# [PROBLEM]
Skip the pictures, please, and write out exactly the lines from the opening of the data through the line containing "ch.material_slots[0].material = lamp_mat('lit_globe', col, pw)".

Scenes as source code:

━━━━━━

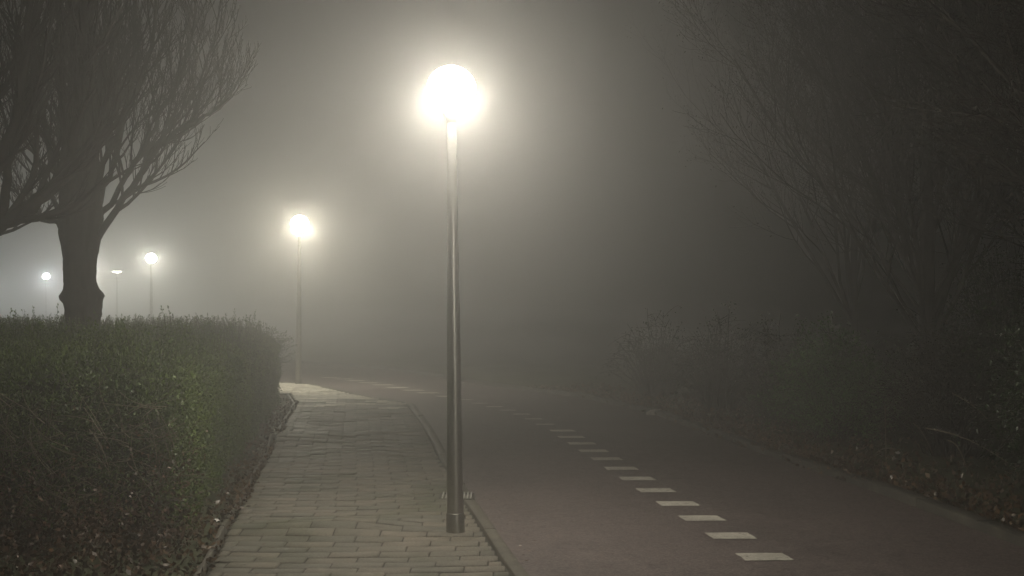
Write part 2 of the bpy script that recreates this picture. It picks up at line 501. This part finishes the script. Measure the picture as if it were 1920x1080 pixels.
lampx = ground_at(855, 1003, PZ)
lamp = make_lamp('nearest and tallest-looking lit globe lamp on a grey steel pole at the path kerb', (-.381, 7.80, PZ - .02))
lamp.rotation_euler = (0, R(-.55), 0)
for (x, y, dz, lean, pw, col, lab) in [
        (-3.93, 21.25, 000.05, .5, 540, (1.0, .93, .74), 'second lit globe lamp, standing just beyond the end of the hedge'),
        (4.2, -5.2, 0, 0, 760, (1.0, .93, .76), 'lit globe lamp of the same row standing behind the viewpoint'),
        (-11.55, 37, 0, 0, 800, (.98, .96, .82), 'third lit globe lamp, in the fog right of the tree trunk'),
        (-17.4, 47.8, -.1, 0, 1400, (.98, .96, .82), 'lit globe lamp hidden behind the tree trunk, glowing past its bark'),
        (-26.0, 64.5, 0, 0, 1800, (.90, .96, 1.0), 'small bluish white lit globe lamp left of the tree trunk'),
        (-39.4, 88, -.15, 0, 2600, (.92, .97, .95), 'faintest lit globe lamp, at the left edge of the photo')]:
    c = copy_tree(lamp)
    c.location = (x, y, dz - .03); c.rotation_euler = (0, R(lean), 0)
    c['label'] = lab
    for ch in c.children:
        if ch.name.startswith('globe') and not ch.name.startswith('globe_holder'):
            ch.material_slots[0].link = 'OBJECT'
            ch.material_slots[0].material = lamp_mat('lit_globe', col, pw)

t = thing('street_lamp', 'small flat lit lamp head in the fog between trunk and third globe lamp', 'street lamp', (-18.8, 55, -.03))
mb = MB(); mb.tube([(0, 0, -.1), (0, 0, 1.5), (0, 0, 2.98)], [.05, .045, .03], 10); mb.build('pole', M['steel'], t, True)
mb = MB(); mb.lathe([(.0, 3.13), (.10, 3.125), (.2, 3.09), (.215, 3.05), (.20, 3.045)], 20); mb.build('lamp_hood', M['sleeve'], t, True)
mb = MB(); mb.lathe([(.20, 3.044), (.17, 3.02), (.08, 2.995), (.0, 2.99)], 20); mb.build('lamp_lens', M['led'], t, True)

# ------------------------------------------------------------------ gully grate behind the nearest pole
gx0, gy0 = -.57, 9.12
grate = t = thing('drain_grate', 'small drain grate with bright bars set in the path behind the nearest pole', 'drain grate', (gx0, gy0, PZ + .004))
mb = MB()
mb.box(-.012, .31, -.012, .0, -.03, .002, .001); mb.box(-.012, .31, .27, .282, -.03, .002, .001)
mb.box(-.012, .0, .001, .269, -.03, .002, .001); mb.box(.298, .31, .001, .269, -.03, .002, .001)
mb.build('grate_frame', M['iron'], t)
mb = MB()
for i in range(9):
    x = .020 + i * .032
    V = [(x - .0055, .004, -.02), (x + .0055, .004, -.02), (x + .0055, .266, -.02), (x - .0055, .266, -.02),
         (x - .0055, .004, .002), (x + .0055, .004, .004), (x + .0055, .266, .016), (x - .0055, .266, .014)]
    mb.add(V, [(0, 1, 5, 4), (1, 2, 6, 5), (2, 3, 7, 6), (3, 0, 4, 7), (4, 5, 6, 7)])
mb.build('grate_bars', M['grate'], t)
grate.scale = (.88, .9, 1)

# ------------------------------------------------------------------ hedge
def hx_right(y):
    return np.interp(y, [7.0, 8.2, 8.86, 13, 17.6, 19.0], [-2.30, -2.28, -2.42, -2.98, -3.6, -4.0])


HXL, HYB = -11.0, 18.9
def hedge_front(x):
    return 7.75 + .10 * np.sin(x * 2.3) + .07 * np.sin(x * 5.1 + 1) + .05 * (x + 2)


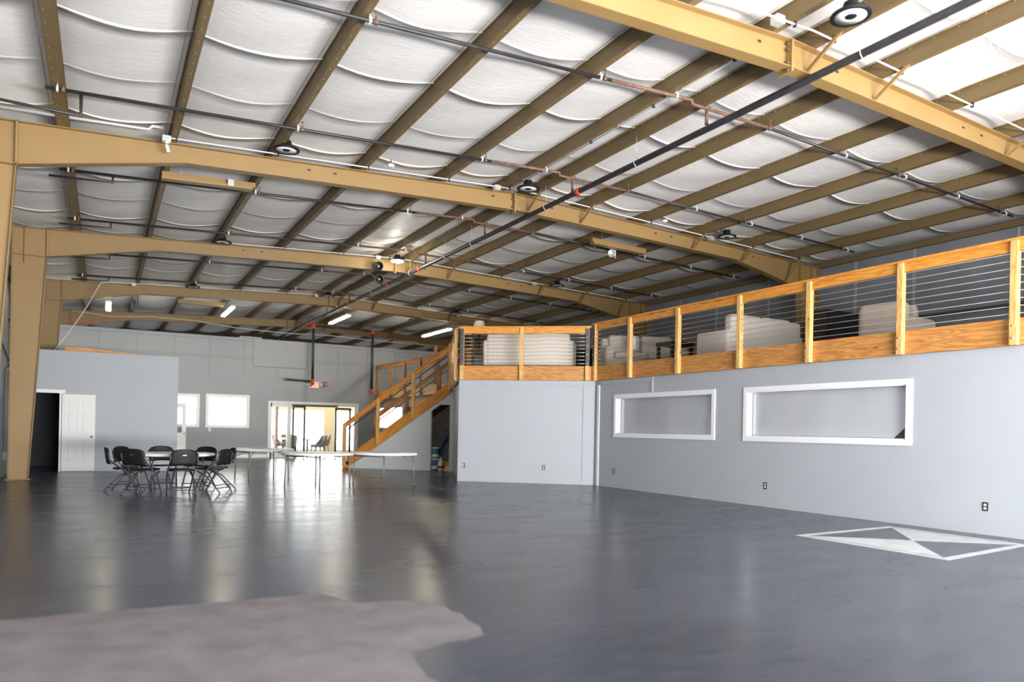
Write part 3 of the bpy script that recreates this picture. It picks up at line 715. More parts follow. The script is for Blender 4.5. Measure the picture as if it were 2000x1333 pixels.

━━━━━━

# [FULL RESPONSE]
Write part 2 of the bpy script that recreates this picture. It picks up at line 501. This part finishes the script. Measure the picture as if it were 1920x1080 pixels.
lampx = ground_at(855, 1003, PZ)
lamp = make_lamp('nearest and tallest-looking lit globe lamp on a grey steel pole at the path kerb', (-.381, 7.80, PZ - .02))
lamp.rotation_euler = (0, R(-.55), 0)
for (x, y, dz, lean, pw, col, lab) in [
        (-3.93, 21.25, 000.05, .5, 540, (1.0, .93, .74), 'second lit globe lamp, standing just beyond the end of the hedge'),
        (4.2, -5.2, 0, 0, 760, (1.0, .93, .76), 'lit globe lamp of the same row standing behind the viewpoint'),
        (-11.55, 37, 0, 0, 800, (.98, .96, .82), 'third lit globe lamp, in the fog right of the tree trunk'),
        (-17.4, 47.8, -.1, 0, 1400, (.98, .96, .82), 'lit globe lamp hidden behind the tree trunk, glowing past its bark'),
        (-26.0, 64.5, 0, 0, 1800, (.90, .96, 1.0), 'small bluish white lit globe lamp left of the tree trunk'),
        (-39.4, 88, -.15, 0, 2600, (.92, .97, .95), 'faintest lit globe lamp, at the left edge of the photo')]:
    c = copy_tree(lamp)
    c.location = (x, y, dz - .03); c.rotation_euler = (0, R(lean), 0)
    c['label'] = lab
    for ch in c.children:
        if ch.name.startswith('globe') and not ch.name.startswith('globe_holder'):
            ch.material_slots[0].link = 'OBJECT'
            ch.material_slots[0].material = lamp_mat('lit_globe', col, pw)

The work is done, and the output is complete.